▶ _TASK_
Copy exactly, please, the lines of the data from its start through the line containing "lettering('hangul_subtitle', bm, 'longer".

▶ _MATERIAL_

++++++++++++++++++++

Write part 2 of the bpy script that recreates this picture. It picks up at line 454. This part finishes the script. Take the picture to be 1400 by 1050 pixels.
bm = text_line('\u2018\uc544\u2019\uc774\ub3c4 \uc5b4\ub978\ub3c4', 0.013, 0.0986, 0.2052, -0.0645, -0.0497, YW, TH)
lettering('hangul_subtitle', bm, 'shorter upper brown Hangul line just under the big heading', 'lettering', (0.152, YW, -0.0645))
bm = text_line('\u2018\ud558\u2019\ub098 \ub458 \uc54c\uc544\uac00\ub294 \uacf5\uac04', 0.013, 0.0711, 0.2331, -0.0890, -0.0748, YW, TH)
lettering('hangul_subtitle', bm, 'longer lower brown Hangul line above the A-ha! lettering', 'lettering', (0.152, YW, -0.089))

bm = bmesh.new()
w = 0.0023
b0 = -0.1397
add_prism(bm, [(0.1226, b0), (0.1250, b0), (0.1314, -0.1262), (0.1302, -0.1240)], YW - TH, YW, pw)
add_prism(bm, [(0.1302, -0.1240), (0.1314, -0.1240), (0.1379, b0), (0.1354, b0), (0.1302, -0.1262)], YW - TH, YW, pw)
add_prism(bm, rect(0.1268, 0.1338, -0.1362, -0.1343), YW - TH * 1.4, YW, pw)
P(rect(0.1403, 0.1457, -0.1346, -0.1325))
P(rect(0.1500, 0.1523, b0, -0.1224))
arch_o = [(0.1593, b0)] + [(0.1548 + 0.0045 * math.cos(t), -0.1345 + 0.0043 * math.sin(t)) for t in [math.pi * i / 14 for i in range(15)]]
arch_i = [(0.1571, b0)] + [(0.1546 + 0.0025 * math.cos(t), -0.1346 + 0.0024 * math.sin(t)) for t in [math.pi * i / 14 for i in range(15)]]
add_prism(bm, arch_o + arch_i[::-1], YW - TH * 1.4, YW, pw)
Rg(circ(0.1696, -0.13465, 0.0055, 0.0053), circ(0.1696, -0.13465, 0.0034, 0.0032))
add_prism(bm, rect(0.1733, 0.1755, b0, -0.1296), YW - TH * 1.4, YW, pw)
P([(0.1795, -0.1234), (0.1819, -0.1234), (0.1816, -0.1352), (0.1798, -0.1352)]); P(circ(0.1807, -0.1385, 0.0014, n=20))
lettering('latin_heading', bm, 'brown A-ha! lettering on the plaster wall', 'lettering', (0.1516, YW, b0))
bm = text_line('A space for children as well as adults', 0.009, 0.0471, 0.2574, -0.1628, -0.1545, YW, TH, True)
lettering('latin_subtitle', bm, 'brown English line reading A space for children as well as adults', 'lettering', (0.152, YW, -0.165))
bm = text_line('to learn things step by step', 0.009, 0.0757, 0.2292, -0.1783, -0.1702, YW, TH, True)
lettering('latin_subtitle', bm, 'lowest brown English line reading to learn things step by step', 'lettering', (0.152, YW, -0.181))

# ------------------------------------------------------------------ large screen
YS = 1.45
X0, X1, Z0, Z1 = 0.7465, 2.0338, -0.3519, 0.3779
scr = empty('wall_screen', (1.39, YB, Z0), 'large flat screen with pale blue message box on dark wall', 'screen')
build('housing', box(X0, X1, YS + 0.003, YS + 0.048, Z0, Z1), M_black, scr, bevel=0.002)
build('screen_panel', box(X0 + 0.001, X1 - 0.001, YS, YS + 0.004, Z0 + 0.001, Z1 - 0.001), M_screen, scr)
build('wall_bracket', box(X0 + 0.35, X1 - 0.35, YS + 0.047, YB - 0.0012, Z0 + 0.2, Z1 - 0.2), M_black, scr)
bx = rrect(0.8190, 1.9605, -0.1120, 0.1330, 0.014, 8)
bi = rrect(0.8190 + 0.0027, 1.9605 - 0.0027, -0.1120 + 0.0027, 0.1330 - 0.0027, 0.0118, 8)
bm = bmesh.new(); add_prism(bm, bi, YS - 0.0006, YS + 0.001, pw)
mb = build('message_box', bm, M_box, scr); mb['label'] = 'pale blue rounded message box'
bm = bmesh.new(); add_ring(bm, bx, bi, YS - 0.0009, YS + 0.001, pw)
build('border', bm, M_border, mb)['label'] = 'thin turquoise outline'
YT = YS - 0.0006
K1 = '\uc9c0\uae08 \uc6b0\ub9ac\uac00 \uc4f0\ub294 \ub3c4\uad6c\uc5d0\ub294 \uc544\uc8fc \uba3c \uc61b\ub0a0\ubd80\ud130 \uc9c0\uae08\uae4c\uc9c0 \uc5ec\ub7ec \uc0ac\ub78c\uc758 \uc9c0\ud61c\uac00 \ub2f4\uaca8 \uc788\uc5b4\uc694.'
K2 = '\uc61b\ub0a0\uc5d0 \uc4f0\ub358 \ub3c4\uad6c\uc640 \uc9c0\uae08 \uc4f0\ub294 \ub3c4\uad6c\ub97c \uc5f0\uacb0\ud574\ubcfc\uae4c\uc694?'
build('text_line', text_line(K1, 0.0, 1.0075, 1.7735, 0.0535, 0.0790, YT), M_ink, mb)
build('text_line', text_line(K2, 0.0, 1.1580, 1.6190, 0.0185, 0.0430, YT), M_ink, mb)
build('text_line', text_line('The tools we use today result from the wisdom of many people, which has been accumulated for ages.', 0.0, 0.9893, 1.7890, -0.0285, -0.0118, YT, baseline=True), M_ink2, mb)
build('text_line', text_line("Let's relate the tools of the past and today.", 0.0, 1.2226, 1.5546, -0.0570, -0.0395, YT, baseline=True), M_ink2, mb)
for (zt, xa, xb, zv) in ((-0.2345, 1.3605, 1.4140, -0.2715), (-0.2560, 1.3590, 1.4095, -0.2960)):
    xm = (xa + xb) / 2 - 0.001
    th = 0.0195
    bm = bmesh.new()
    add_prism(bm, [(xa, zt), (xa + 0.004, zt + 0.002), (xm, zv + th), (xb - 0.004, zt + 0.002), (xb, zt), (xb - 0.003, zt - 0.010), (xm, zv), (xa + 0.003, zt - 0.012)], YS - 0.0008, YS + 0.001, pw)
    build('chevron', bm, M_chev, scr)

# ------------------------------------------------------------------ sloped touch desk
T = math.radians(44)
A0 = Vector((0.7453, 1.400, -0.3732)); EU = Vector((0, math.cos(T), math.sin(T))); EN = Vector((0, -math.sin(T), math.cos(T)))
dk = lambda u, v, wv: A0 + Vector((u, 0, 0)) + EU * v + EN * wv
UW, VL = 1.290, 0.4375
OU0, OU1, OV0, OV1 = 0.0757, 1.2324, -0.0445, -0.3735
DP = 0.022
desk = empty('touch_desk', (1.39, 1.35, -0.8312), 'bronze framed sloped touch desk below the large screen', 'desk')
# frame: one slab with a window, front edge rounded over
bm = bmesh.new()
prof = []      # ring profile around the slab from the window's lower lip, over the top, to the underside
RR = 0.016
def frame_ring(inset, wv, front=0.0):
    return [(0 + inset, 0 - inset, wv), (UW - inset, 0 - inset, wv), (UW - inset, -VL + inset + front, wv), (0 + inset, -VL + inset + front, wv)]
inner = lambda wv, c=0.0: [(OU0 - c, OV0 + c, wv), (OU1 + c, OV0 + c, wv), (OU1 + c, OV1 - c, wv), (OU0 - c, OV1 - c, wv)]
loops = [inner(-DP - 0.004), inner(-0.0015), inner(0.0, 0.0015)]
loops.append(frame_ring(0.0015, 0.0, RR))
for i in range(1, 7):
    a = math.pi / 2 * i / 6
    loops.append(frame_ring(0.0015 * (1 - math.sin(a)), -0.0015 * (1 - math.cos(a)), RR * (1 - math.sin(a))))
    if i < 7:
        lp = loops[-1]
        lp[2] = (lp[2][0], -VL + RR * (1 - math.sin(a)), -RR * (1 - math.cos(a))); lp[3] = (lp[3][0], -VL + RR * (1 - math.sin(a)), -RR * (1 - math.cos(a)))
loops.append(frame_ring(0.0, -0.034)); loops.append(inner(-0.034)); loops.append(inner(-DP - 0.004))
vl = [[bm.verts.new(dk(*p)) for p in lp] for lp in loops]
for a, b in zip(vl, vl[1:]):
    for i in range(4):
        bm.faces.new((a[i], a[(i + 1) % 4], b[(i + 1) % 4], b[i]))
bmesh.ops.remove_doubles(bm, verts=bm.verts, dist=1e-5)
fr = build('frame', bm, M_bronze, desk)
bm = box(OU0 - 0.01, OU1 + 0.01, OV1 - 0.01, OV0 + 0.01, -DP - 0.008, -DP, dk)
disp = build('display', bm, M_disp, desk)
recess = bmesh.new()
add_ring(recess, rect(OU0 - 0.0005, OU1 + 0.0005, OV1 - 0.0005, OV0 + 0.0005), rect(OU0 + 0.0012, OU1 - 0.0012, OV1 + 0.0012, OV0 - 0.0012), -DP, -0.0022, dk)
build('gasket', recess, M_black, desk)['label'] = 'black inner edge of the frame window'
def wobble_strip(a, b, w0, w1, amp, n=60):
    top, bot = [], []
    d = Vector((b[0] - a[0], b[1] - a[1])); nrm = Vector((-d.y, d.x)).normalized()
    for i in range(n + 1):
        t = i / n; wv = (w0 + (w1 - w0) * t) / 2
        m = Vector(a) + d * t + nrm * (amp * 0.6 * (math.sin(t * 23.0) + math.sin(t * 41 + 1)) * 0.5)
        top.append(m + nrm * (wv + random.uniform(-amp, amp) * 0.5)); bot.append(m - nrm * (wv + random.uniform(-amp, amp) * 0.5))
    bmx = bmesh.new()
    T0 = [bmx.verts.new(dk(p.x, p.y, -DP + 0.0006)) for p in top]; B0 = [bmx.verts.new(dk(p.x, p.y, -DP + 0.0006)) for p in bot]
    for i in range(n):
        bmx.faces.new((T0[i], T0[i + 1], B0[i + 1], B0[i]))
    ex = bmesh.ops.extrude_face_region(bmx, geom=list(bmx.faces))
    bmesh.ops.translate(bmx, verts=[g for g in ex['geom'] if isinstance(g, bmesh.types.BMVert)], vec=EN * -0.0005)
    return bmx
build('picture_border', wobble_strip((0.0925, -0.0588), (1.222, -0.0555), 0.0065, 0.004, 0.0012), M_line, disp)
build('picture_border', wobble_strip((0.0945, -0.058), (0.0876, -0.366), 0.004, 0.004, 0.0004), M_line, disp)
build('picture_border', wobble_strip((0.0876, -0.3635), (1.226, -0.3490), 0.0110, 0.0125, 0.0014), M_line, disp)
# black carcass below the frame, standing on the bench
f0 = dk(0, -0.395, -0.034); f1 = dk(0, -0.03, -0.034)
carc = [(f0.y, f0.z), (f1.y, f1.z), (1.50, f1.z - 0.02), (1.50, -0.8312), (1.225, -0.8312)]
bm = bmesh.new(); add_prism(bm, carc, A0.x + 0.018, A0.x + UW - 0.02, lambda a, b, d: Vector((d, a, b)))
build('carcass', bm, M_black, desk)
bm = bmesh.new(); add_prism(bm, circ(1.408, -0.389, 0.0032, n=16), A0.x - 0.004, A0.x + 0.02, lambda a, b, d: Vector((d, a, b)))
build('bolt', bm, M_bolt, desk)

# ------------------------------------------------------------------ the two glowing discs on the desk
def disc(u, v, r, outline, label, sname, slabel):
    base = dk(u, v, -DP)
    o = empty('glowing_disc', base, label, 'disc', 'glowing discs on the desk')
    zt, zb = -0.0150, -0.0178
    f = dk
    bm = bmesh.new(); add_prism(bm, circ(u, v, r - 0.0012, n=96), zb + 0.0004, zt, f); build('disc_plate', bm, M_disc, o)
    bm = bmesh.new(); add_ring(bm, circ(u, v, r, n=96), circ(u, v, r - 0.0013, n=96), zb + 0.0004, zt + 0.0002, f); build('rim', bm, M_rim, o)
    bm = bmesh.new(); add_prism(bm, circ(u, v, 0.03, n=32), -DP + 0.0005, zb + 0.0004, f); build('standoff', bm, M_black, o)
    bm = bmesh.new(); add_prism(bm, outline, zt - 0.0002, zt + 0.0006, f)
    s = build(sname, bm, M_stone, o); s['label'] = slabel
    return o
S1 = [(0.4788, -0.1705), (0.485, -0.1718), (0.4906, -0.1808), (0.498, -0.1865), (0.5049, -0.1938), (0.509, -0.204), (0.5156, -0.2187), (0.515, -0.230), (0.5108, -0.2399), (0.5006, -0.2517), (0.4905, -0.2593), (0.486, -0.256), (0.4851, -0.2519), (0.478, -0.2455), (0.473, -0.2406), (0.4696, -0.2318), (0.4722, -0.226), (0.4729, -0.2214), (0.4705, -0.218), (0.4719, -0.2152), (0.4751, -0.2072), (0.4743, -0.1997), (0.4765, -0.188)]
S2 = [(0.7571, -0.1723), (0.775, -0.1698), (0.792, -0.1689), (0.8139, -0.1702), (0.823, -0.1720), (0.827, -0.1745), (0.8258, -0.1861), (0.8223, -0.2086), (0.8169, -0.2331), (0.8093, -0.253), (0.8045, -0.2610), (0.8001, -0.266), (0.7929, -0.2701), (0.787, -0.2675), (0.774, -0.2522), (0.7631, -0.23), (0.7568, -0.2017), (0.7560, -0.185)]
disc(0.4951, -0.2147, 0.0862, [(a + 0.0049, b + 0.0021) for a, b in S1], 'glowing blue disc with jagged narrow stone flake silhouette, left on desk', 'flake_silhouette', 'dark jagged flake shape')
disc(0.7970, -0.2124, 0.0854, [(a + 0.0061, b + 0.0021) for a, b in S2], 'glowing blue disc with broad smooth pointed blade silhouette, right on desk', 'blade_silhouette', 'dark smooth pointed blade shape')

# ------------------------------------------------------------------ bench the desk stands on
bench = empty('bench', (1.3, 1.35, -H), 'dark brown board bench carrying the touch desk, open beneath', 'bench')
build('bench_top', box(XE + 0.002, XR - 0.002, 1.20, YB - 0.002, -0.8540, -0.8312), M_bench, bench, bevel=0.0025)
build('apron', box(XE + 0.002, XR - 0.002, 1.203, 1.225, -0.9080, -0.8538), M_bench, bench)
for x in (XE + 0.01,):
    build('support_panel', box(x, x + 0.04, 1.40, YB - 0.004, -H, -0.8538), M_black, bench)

++++++++++++++++++++

▶ _FULL OUTPUT_
Write part 2 of the bpy script that recreates this picture. It picks up at line 454. This part finishes the script. Take the picture to be 1400 by 1050 pixels.
bm = text_line('\u2018\uc544\u2019\uc774\ub3c4 \uc5b4\ub978\ub3c4', 0.013, 0.0986, 0.2052, -0.0645, -0.0497, YW, TH)
lettering('hangul_subtitle', bm, 'shorter upper brown Hangul line just under the big heading', 'lettering', (0.152, YW, -0.0645))
bm = text_line('\u2018\ud558\u2019\ub098 \ub458 \uc54c\uc544\uac00\ub294 \uacf5\uac04', 0.013, 0.0711, 0.2331, -0.0890, -0.0748, YW, TH)
lettering('hangul_subtitle', bm, 'longer lower brown Hangul line above the A-ha! lettering', 'lettering', (0.152, YW, -0.089))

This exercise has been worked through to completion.